Good to hear you sounding so upbeat, BTC, hope you had a good Christmas.

BURNINGTHECANDLE · 29/12/2006 21:07

Yeah I'm really determined I'm 30 in 2007! And have compiled a secret list of everything I'd like to acheive in 2007 some of its silly like owning a tiffiny bracelet! But others like getting myself respect back and finding me again are deadly serious! Honestly I'm not a bad mum because I try my hardest every day all day!! But I've applied for a job to go back to work after much soul searching and agonising!! And its only part time! The world is out there and now that I am free from the abuse, violence and pain I intend to take my daughter my the hand and we will take it head on as a team! I'M WORTH MORE THAN BEING HIS PUNCH BAG AND I'LL TELL MYSELF THAT EVERY DAY NEXT YEAR!!!
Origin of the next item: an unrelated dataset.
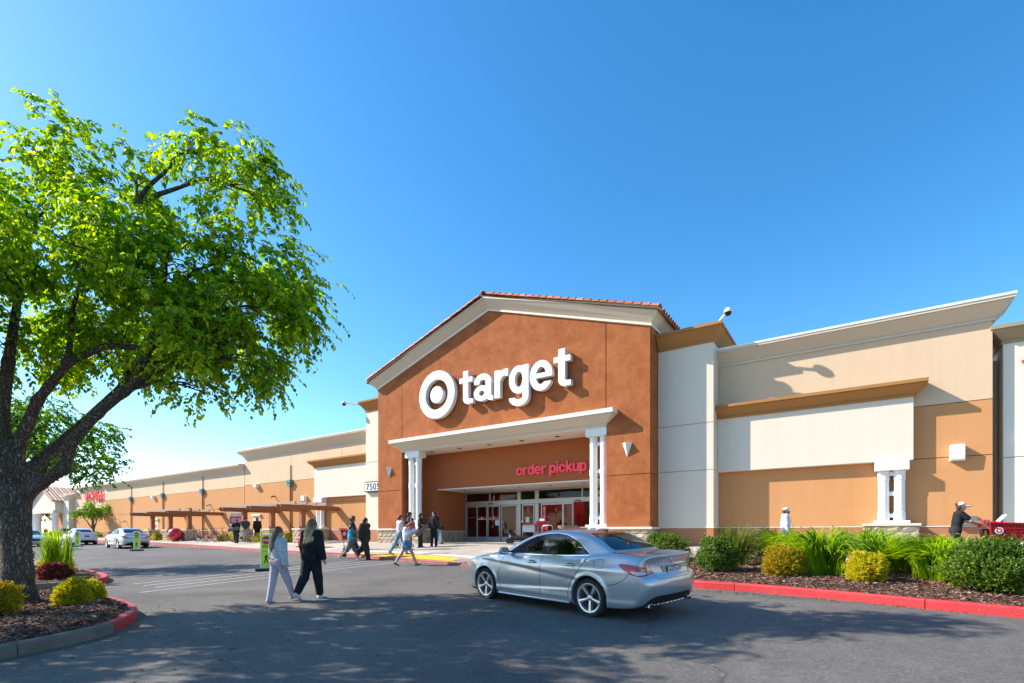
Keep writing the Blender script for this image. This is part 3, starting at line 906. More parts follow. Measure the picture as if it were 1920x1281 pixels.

Messy I hope your Christmas was ok and 2007 finds you a corner of happiness for you and your sons to enjoy. You only need a corner and you can make it grow!
Dear all who partake in this post I wish you all happiness and when like me earlier in this post you struuggle and life is all uphill dig the nails into the palm of your hand hold on tight and go for it
I still have up days and down days it isn't even a year yet since he was arrested and forcibly removed from our home!
But whatever happens I won't give up or give in! So yeah I'm really trying at the moment for me and my DD!